Likewise the offering manufactured in Germany. You don’t see many Mercedes-Benz 300 SL Roadsters finished in original ‘Bisquitgelb’ (a sort of primrose yellow), but this simply worked. Complemented by its Cognac coloured interior, and with an additional hard top, the open air Mercedes was one of only 26, as completed in the model’s final year of production, 1963. Luxury and Teutonic excellence throughout, the small details were a delight. One outstanding facet was a functioning outside temperature gauge, imaginatively located within the driver’s side wing mirror. Where better to combine accuracy with ergonomy?

To a person who has never encountered one, how might one describe Rolls-Royce Phantoms? Regal, grand, elegant, imposing, in the best interpretations of the words, and from any era of car titled with that spectral name. However, only when presented before you, can their sheer size be fully appreciated. Little more needed to describe these Phantom II Continentals with coachwork by Barker in 1930, and Freestone & Webb in 1934. Both had first class provenance. Among their myriad attributes, one has featured in several books on the manufacturer (amidst so many worthy choices, it has to be exceptional), while the other had successfully completed the epic rally between Peking and Paris. Two spare wheels duly noted.

Moving to equally aristocratic British brand, Bentley, a trio of fine examples. The first one transformed, beginning with an expertly converted Mk VI chassis, into an inspired homage to the Le Mans victorious Speed-Six cars, this car now benefited from the power of a straight-eight Rolls-Royce B-Series OHV inline engine of 5675cc, and could thus be accurately titled as a 1950 Bentley B Special Speed 8. And what W.O. grouping could be complete without a vintage ‘Four and a Half’? The late model, 1930 offering, here, had the classic Vanden Plas Sports Tourer bodywork. With original coachwork, matching-numbers engine, gearbox, back axle…First owner: a Baronet, decorated Colonel and an aide to Winston Churchill. Therefore, no, for archetypal Bentley character, you couldn’t go wrong!

Then finally, also the last lot in the sale, was a car equally as impressive as the Rolls-Royces. With a similarly colossal dimensional scale this, one of the hundred 8 Litre Bentleys ever built, typified the zenith of the era, in 1931. Well known in Bentley Drivers Club circles throughout its life, 60 years ago its then owner commissioned the chassis to be shortened, to match new two seater bodywork, along the lines of the famously rapid Forrest-Lycett 8-litre. This gentleman, William ‘Bill’ Cook had also owned ‘Bluebell’, perhaps the most successful racing Bentley of all time (in results terms), formerly of L.C.Mackenzie, ‘High Priest’ of brilliant W.O. built engine preparation, and who also made Lycett’s own monster astonishingly fast, for such a huge car. Adding some unconnected earlier research, it appears a more recent aficionado has owned both the 8-litres.

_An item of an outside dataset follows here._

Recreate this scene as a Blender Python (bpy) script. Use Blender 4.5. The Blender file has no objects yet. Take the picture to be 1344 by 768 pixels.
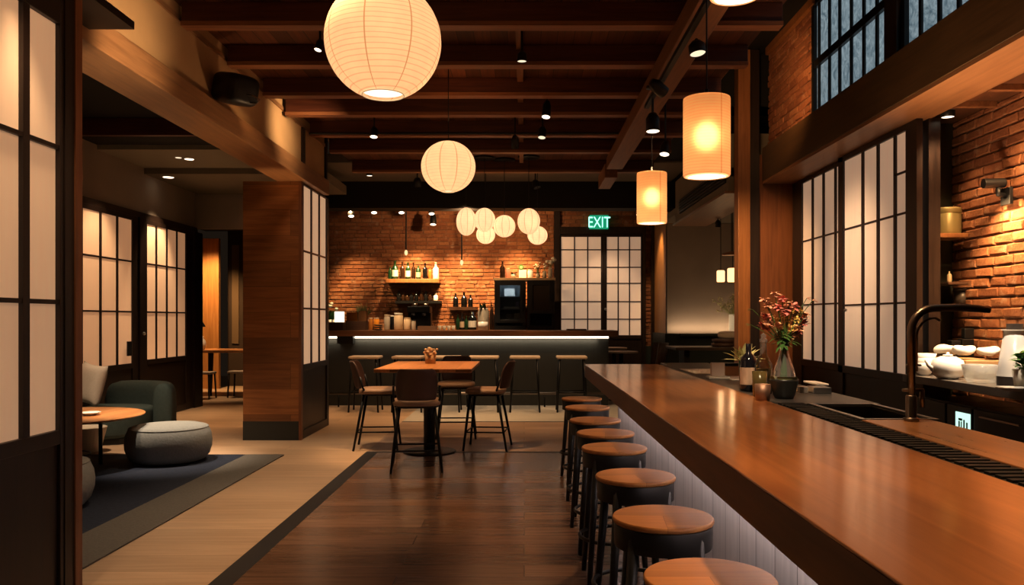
import bpy, bmesh, math, random
from mathutils import Vector, Matrix
R = random.Random(7)
PI = math.pi
F, CX, CY, EYE = 1050.0, 688.0, 419.0, 1.42     # calibrated from the photograph (1344x768)
def WX(x, D): return (x - CX) * D / F
def WZ(y, D): return EYE - (y - CY) * D / F
scene = bpy.context.scene
COL = scene.collection

# ------------------------------------------------------------------ materials
MATS = {}
def _mat(name):
    m = bpy.data.materials.new(name); m.use_nodes = True
    nt = m.node_tree; nt.nodes.clear()
    out = nt.nodes.new('ShaderNodeOutputMaterial')
    return m, nt, out
def N(nt, t, **kw):
    n = nt.nodes.new(t)
    for k, v in kw.items(): setattr(n, k, v)
    return n
def L(nt, a, b): nt.links.new(a, b)
def c4(c): return (c[0], c[1], c[2], 1.0)
def mathn(nt, op, a, b=None):
    n = N(nt, 'ShaderNodeMath', operation=op)
    for i, v in enumerate((a, b)):
        if v is None: continue
        if isinstance(v, (int, float)): n.inputs[i].default_value = v
        else: L(nt, v, n.inputs[i])
    return n.outputs[0]
def mixc(nt, fac, a, b, mode='MIX'):
    n = N(nt, 'ShaderNodeMix', data_type='RGBA', blend_type=mode)
    if isinstance(fac, (int, float)): n.inputs[0].default_value = fac
    else: L(nt, fac, n.inputs[0])
    for i, v in ((6, a), (7, b)):
        if isinstance(v, tuple): n.inputs[i].default_value = c4(v)
        else: L(nt, v, n.inputs[i])
    return n.outputs[2]

def plain(name, col, rough=.5, metal=0., noise=.0, scale=20., bump=0., coat=0., spec=.5, stretch=(1,1,1), trans=0., ior=1.45, emit=None, estr=0.):
    if name in MATS: return MATS[name]
    m, nt, out = _mat(name)
    b = N(nt, 'ShaderNodeBsdfPrincipled')
    b.inputs['Roughness'].default_value = rough; b.inputs['Metallic'].default_value = metal
    b.inputs['Coat Weight'].default_value = coat; b.inputs['Specular IOR Level'].default_value = spec
    b.inputs['Transmission Weight'].default_value = trans; b.inputs['IOR'].default_value = ior
    b.inputs['Base Color'].default_value = c4(col)
    if emit:
        b.inputs['Emission Color'].default_value = c4(emit); b.inputs['Emission Strength'].default_value = estr
    if noise or bump:
        tc = N(nt, 'ShaderNodeTexCoord'); mp = N(nt, 'ShaderNodeMapping'); mp.inputs['Scale'].default_value = stretch
        L(nt, tc.outputs['Object'], mp.inputs[0])
        nz = N(nt, 'ShaderNodeTexNoise'); nz.inputs['Scale'].default_value = scale; nz.inputs['Detail'].default_value = 5
        L(nt, mp.outputs[0], nz.inputs[0])
        if noise:
            lo = tuple(c * (1 - noise) for c in col); hi = tuple(min(1, c * (1 + noise)) for c in col)
            L(nt, mixc(nt, nz.outputs[0], lo, hi), b.inputs['Base Color'])
        if bump:
            bp = N(nt, 'ShaderNodeBump'); bp.inputs['Strength'].default_value = bump; bp.inputs['Distance'].default_value = .01
            L(nt, nz.outputs[0], bp.inputs['Height']); L(nt, bp.outputs[0], b.inputs['Normal'])
    L(nt, b.outputs[0], out.inputs[0])
    MATS[name] = m
    return m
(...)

Back to today, and prospective buyers had to be correspondingly quick, as the deadlines for all cars’ bids approached, these separated by a gap of only four minutes. Monitoring the progress of each one of the 9, at several interludes over the final three days when prices were steadily increasing - but in a completely random, unpredictable, fashion - it was evident that more eyes around the world were studying their computer screens, with all those registering, independently choosing their personal strategies. Some cars seemed to be dormant for many hours and then suddenly an increased figure would appear. Others were more steady. Gradually, one by one, the published reserve levels were met and exceeded, and this obviously seemed to galvanise further participation.

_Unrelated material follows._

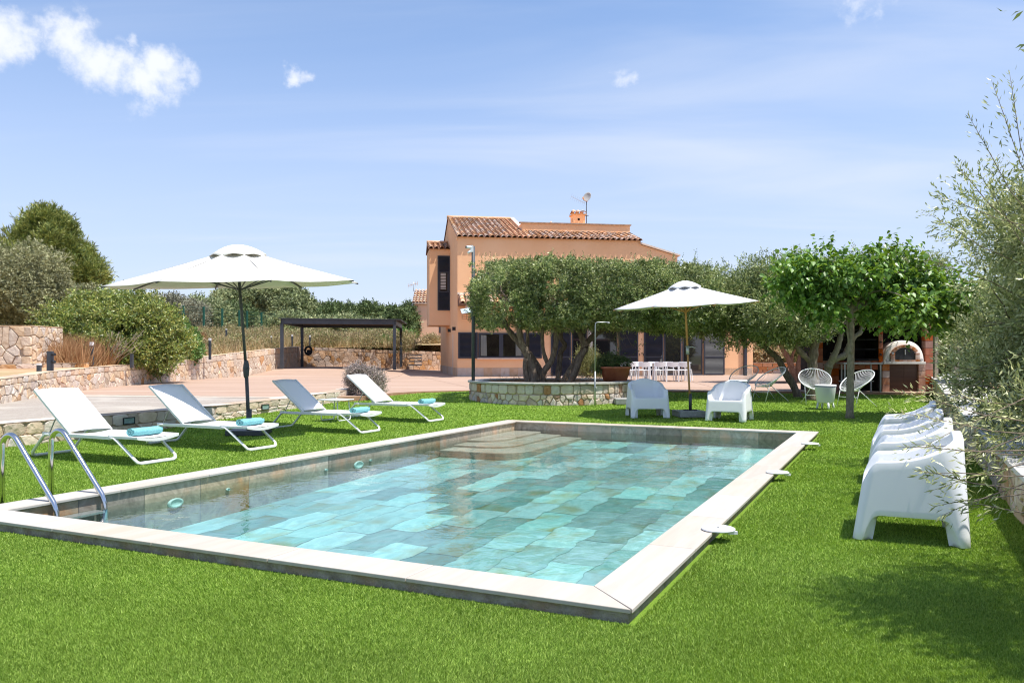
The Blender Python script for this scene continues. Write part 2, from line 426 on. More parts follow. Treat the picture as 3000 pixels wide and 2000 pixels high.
M['leaf_olive_near'] = leafmat('olive_leaf_near', [(0.106, 0.150, 0.036), (0.270, 0.316, 0.090), (0.496, 0.510, 0.180), (0.600, 0.600, 0.288), (0.330, 0.374, 0.120), (0.180, 0.226, 0.060)], trans=.25, gloss=.08)
M['leaf_olive_dry'] = leafmat('olive_leaf_dusty', [(0.145, 0.162, 0.066), (0.308, 0.308, 0.139), (0.470, 0.454, 0.238), (0.244, 0.259, 0.112)], trans=.15, gloss=.05)
M['leaf_mulberry'] = leafmat('mulberry_leaf', [(0.048, 0.126, 0.015), (0.102, 0.228, 0.029), (0.180, 0.336, 0.050), (0.072, 0.174, 0.022), (0.252, 0.408, 0.083)], trans=.30, gloss=.045, rough=.4, tcol=(1.5, 1.25, .5))
M['leaf_pine'] = leafmat('pine_leaf', [(0.076, 0.124, 0.021), (0.163, 0.216, 0.037), (0.282, 0.309, 0.059), (0.368, 0.372, 0.079)], trans=.2, gloss=.04)
M['leaf_shrub'] = leafmat('lentisk_leaf', [(0.076, 0.139, 0.020), (0.169, 0.262, 0.035), (0.338, 0.408, 0.061), (0.506, 0.480, 0.099), (0.119, 0.189, 0.024)], trans=.28, gloss=.08)
M['leaf_bright'] = leafmat('bright_leaf', [(0.072, 0.168, 0.025), (0.144, 0.288, 0.050), (0.216, 0.372, 0.070)], trans=.3, gloss=.06)
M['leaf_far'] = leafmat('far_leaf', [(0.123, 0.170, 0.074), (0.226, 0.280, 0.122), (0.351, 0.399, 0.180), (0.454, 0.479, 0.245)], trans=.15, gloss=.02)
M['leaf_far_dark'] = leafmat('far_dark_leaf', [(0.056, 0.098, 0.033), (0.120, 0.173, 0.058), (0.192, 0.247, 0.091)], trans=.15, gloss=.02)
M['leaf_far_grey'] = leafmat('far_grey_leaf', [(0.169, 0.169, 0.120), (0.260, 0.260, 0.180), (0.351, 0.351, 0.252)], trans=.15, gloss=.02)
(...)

As with all online sales, particularly those through a worldwide auction site - offering nearly everything under the sun, rather than most exclusively, automobiles of exquisite quality - the crescendo of activity rose as the time available reduced. However, this remained somewhat measured and subtle in the final stages. All cars were doing well, and actually rising, near enough, in equal proportions to their individual estimates. Near the end, the evidence was that the Bentley fraternity thought the 8-Litre remained considerably undervalued, as one of the 100, and the bid jumped by another £40,000, extremely close to the deadline. What followed was a frenzy of counter bids. Right before my eyes I witnessed 18 of them in quick succession until, at last, the car was officially recorded as sold, for a gross figure of £627,000.

But this was only midway, in terms of the final values achieved, and four cars went much higher. The DB5 sold for £836,000, while the similarly aged open car from 1963, the Mercedes, reached £935,000. Second in most impressive stakes, and exactly double that value, was the Ferrari 275GTB Four Cam, at £1,870,000. However, star car of the whole auction was undoubtedly the immaculate Aston Martin DB4GT, one of only 30 left hand drive examples, which was electronically ‘hammered’ at £2.5 million. With premium added, an easy to calculate 10%, it was to find a new home and a happy next custodian for £2,750,000.

Overall, the collection realised some £8,453,500, and remember, this was only a single figure group of fine automobiles, but with a 100% successful conclusion. Well done Gooding and Company! We, in Britain, hope to see you again soon, once more on this side of the Atlantic.